If your birthday is late in the year, count yourself lucky - you have a better chance of achieving senior school qualifications.

A prize-winning study by University of Canterbury economists Asaad Ali and Andrea Menclova has found that your chances of achieving University Entrance (UE) increase by about 5 per cent for every extra month you spent in Years 0 and 1.

Children born in June have the highest chances of achieving UE because many schools put them into Year 0 for the rest of the year in which they turn 5, and then give them a whole Year 1 starting the next February.

Children born in May have the lowest chances of later achievement because they often go straight into Year 2 the next February, giving them up to about half a year less time in primary school than children born a month later.


The unique study was made possible by the New Zealand system in which most children start school as soon as they turn 5.

In most other developed countries, children all start school at the start of the next school year after they turn the required age, so they all receive the same amount of primary schooling.

However similar findings to the NZ study have been found for the Netherlands, where most children start school as soon as they turn 4.

The paper uses Statistics NZ's integrated data infrastructure (IDI), which allows researchers to trace individuals anonymously through multiple data sets. It won a Statistics NZ prize for "best use of official statistics" at this year's Association of Economists conference.

Asaad Ali (left) and Associate Professor Andrea Menclova (centre) received an award from Statistics NZ chief methodologist Vince Galvin. Photo / Supplied
Asaad Ali (left) and Associate Professor Andrea Menclova (centre) received an award from Statistics NZ chief methodologist Vince Galvin.
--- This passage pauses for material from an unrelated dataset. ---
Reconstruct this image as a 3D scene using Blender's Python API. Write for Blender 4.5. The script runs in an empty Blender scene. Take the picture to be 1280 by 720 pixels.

Photo / Supplied

Czech-born Menclova is an associate professor of economics at Canterbury and Ali is a doctoral student.

They did not have data on when children actually started school, so their calculations are based on the time that they potentially started, and hence the amount of time they potentially spent in primary school.

They found that, for NZ-born children who left secondary school between 2009 and 2016, every extra month of potential time in primary school lifted their chances of achieving the National Certificate of Educational Achievement (NCEA) Level 1 by 2 per cent - after allowing for decile and other factors.

Each extra month also lifted their chances of achieving NCEA Level 2 by 4 per cent, NCEA Level 3 by 6 per cent and UE by 5 per cent.


At the extreme, a child born in June could get 6.6 more months in primary school than a child born in May.

So in theory, if every extra month increases your chances of getting NCEA Level 1 by 2 per cent, the June-born child has 6.6 times that advantage over a child born in May - increasing their chances of achieving Level 1 by about 13 per cent, Level 2 by about 26 per cent, Level 3 by about 40 per cent, and UE by about 33 per cent.

However Auckland Primary Principals' Association president Heath McNeil said schools were free to set their own policies about when children were classified as Year 0 or Year 1.

He said the cutoff for Ministry of Education funding was July 1. Five-year-olds starting before July 1 are classed as Year 1 and those starting after that date are classed as Year 0 in the rest of that year for funding purposes.

"So some schools use that cutoff, but many others use their own dates between May and June," he said. "Others use the end of Term 1 as their cutoff."

In practice, many schools run composite classes with children from different years grouped by their ability for particular subjects such as reading or maths.

Although the Canterbury analysis controlled for decile, McNeil said many other factors would also affect NCEA achievement rates.

"You'd have to look at other factors, not just the length of time that students spend in school," he said.

"When you look internationally, in some countries children spend far more hours in school than in New Zealand, yet we still have achievement levels that are greater than their achievement levels, so that almost contradicts the time at school argument."